What??!! Run off to find the chapter. There it is…”Whoopie.”

By the way, Sharilyn has written a phenomenal book book about The Colbert Report – “Bears & Balls: The Colbert Report A-Z”. Check it out!

So, perhaps in making this error in my book, it’s a great opening line on the note I plan to attach to a copy of “Hitting Water’.  Maybe it will show chuztpah. Yes, it could reveal the byproduct of do-it-yourself publishing, exposing cracks and dings that  go along with self publishing process. But if she does receive the book, it could show her that there is a little Jane Dornacker in all of us.

Advertisement


4 Comments

A Forgetten San Francisco Legend

Jane& Whoopie

Oh, the way the internet can sweep in you strange directions. While providing the finishing touches to my book Hitting the Water, I dilly dallied a bit on the Google search engine to get a feel for the San Francisco comedy world of of the 1970’s and 80’s. You see, one of my stories is an autobiographical account of a SF comedian I knew briefly when I was an intern at a now defunct radio station in New York City – 66 WNBC-AM. Her name was Jane Dornacker, a talent who was making a name as New York’s favorite traffic reporter, and who was also considered a San Francisco comedy legend.

The circumstances on how I got to know her were strange – otherworldly, in fact.  I was in college, and had just been taken on as an intern at the station. Jane was their helicopter traffic reporter. One morning, while doing the traffic from the sky, the helicopter she and her pilot were on crashed into the Hackensack River.  They both survived; however, afterwards, Jane was grounded, assigned to do traffic reports from the confines of the newsroom at 30 Rock for three months until they procured another copter. That’s how I got to know her. Sitting around various news desks, talking about life in between traffic reports.

Although Jane told us about her life, the distance in time since I last spoke to her is so vast, that I needed some Google action to remind me and provide a little more history into her life previously discussed over cups of coffee and the din of newsroom wire machines back in 1986.  I found the picture above, over at SFGate.com.  Jane had performed with Whoopie Goldberg back in 1983.

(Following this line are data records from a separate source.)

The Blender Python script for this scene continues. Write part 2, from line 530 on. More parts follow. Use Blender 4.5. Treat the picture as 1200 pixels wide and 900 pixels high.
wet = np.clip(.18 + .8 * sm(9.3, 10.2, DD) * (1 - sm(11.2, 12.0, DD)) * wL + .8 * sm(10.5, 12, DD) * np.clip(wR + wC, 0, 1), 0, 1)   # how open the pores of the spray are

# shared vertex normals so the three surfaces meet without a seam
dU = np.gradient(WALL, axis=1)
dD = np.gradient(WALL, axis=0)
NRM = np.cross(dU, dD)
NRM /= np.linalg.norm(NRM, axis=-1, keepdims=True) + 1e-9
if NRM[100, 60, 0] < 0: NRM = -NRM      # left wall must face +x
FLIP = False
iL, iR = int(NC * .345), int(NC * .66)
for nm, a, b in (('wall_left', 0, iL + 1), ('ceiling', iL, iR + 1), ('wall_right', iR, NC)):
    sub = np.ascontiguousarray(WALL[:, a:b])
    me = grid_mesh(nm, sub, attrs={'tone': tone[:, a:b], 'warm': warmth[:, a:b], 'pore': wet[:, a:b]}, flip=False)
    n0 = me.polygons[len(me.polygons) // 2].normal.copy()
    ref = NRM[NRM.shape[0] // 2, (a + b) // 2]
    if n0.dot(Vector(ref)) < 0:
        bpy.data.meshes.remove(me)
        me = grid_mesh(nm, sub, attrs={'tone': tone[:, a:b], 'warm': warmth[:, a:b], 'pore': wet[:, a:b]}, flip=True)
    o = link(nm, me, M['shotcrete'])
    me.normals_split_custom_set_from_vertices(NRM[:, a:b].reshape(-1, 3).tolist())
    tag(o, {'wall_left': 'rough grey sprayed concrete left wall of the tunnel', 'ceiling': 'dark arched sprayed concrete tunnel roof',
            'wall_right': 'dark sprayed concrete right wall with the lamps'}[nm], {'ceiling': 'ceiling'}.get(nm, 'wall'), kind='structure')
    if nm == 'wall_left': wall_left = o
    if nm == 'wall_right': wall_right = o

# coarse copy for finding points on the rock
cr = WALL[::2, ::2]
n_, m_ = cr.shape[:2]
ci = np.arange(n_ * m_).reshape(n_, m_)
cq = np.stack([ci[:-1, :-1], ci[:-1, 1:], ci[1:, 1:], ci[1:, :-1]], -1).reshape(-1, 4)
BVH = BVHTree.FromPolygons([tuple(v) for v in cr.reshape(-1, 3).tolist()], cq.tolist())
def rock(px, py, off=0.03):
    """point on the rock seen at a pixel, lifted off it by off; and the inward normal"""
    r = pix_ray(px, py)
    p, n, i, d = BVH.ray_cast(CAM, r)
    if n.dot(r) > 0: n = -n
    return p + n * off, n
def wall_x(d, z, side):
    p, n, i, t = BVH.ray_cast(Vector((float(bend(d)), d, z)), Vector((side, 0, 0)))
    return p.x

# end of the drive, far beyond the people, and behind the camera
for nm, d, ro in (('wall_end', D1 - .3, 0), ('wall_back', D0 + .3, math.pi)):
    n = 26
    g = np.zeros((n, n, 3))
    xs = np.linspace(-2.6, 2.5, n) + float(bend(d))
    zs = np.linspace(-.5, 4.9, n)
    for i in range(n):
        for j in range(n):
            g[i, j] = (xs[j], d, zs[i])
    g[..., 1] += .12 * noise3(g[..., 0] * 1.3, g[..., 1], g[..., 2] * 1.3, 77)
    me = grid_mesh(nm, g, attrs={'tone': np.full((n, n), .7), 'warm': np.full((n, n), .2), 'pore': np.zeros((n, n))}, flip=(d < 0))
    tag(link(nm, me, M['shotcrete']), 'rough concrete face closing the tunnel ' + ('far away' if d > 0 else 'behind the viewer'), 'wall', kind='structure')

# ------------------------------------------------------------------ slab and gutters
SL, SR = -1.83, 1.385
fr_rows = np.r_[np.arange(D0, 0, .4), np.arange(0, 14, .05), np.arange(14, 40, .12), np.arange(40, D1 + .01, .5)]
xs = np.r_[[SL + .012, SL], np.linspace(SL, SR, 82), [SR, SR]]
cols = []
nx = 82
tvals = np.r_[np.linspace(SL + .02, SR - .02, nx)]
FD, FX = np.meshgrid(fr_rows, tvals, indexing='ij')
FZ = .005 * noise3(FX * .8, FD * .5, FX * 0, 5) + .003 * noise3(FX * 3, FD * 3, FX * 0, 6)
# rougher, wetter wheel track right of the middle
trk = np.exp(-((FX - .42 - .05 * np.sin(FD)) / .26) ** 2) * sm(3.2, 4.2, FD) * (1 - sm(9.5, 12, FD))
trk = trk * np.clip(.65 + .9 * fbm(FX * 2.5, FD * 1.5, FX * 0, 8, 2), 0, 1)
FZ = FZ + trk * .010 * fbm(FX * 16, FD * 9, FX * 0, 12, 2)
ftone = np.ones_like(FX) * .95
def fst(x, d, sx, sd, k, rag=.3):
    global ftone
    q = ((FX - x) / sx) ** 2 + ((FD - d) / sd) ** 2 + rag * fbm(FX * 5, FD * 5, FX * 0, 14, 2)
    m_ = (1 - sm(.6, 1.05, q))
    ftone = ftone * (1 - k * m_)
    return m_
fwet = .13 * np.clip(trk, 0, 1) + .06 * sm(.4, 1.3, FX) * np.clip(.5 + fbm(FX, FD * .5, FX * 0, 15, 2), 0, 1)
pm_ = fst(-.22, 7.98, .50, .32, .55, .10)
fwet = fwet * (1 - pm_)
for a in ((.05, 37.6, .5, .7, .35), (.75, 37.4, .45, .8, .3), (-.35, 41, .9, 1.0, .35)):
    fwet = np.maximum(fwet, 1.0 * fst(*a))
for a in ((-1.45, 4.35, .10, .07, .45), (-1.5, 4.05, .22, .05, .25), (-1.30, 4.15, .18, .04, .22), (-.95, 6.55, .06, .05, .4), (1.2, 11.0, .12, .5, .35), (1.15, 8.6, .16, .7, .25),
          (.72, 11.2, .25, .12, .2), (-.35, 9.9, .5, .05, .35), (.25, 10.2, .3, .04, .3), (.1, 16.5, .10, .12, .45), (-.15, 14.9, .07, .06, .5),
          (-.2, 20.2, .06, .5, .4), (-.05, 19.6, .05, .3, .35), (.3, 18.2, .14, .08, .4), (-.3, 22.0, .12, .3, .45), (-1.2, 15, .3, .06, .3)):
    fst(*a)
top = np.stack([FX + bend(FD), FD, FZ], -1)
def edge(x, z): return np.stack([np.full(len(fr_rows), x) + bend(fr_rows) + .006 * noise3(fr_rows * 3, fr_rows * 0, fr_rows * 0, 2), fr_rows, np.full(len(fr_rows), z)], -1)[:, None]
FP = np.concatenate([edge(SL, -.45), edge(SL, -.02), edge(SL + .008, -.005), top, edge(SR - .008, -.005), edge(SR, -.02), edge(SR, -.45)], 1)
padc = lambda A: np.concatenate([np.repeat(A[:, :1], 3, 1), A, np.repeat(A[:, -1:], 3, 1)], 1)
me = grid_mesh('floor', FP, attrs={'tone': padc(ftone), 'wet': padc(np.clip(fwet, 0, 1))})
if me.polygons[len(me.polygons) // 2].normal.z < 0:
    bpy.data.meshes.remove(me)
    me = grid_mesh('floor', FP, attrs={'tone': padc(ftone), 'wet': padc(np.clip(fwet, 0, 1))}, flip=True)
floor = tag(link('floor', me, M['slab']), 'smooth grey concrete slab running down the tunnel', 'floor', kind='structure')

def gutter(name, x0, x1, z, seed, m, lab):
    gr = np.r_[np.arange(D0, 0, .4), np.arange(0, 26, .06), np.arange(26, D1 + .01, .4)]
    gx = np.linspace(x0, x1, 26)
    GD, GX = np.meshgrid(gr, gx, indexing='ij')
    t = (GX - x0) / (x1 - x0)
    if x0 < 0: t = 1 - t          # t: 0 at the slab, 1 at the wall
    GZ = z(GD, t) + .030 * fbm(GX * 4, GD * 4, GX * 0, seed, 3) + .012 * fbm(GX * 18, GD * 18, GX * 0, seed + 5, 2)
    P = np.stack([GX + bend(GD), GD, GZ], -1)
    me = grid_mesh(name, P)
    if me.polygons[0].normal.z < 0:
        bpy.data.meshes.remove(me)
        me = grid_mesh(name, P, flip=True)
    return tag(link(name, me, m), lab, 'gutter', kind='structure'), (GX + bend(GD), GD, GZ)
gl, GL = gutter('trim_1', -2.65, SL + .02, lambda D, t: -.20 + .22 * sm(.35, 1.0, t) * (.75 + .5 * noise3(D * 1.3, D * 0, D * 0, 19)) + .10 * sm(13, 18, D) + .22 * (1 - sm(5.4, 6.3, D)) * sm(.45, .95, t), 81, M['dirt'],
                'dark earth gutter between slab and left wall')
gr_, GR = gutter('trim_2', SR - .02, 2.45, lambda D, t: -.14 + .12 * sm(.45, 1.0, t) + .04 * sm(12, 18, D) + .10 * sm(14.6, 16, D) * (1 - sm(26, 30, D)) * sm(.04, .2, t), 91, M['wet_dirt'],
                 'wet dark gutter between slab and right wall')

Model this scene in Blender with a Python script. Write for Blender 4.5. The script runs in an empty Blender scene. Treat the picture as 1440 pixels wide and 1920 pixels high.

It brought back old memories. Jane who would tell us about her days in San Francisco, her intermingling with Goldberg, Bobcat Goldthwaite, Robin Williams, Dana Carvey and A. Whitney Brown. Apparently, she was in the bay area comedy pantheon, being watched by producers during her one woman shows – to the point where Lorne Michaels was courting her as a possible new Saturday Night Live cast member. This was around the time I got to know her. It’s what initially brought her to New York, where I guess she decided to stay for a while even though she didn’t get the SNL gig.

The reason why knowing Jane was “otherworldly”, was due to what happened several months later – after my internship ended, and I said goodbye to the newsroom, including Jane. You see, a helicopter crash resulted in her staying on the ground long enough for me to know her. But in October of that year, inexplicably, the new helicopter they sent her up in crashed…this time in the Hudson River. This time…she didn’t make it. Jane died on the air, while reporting traffic for the afternoon drive time.

It’s sad to think how that talent was wasted, and what we could have seen from this quirky, funny lady who was a bit like Joan Cusak, if Joan Cusak turned up the sexy pilot light and sang punk songs. (That’s what Jane did when heading up her SF band Leila and the Snakes).

So, hats off to my quirky old acquaintance from so many years ago. Her story stays with me as I remember her voice and the time spent in a small newsroom in Rockefeller Plaza that no longer exists.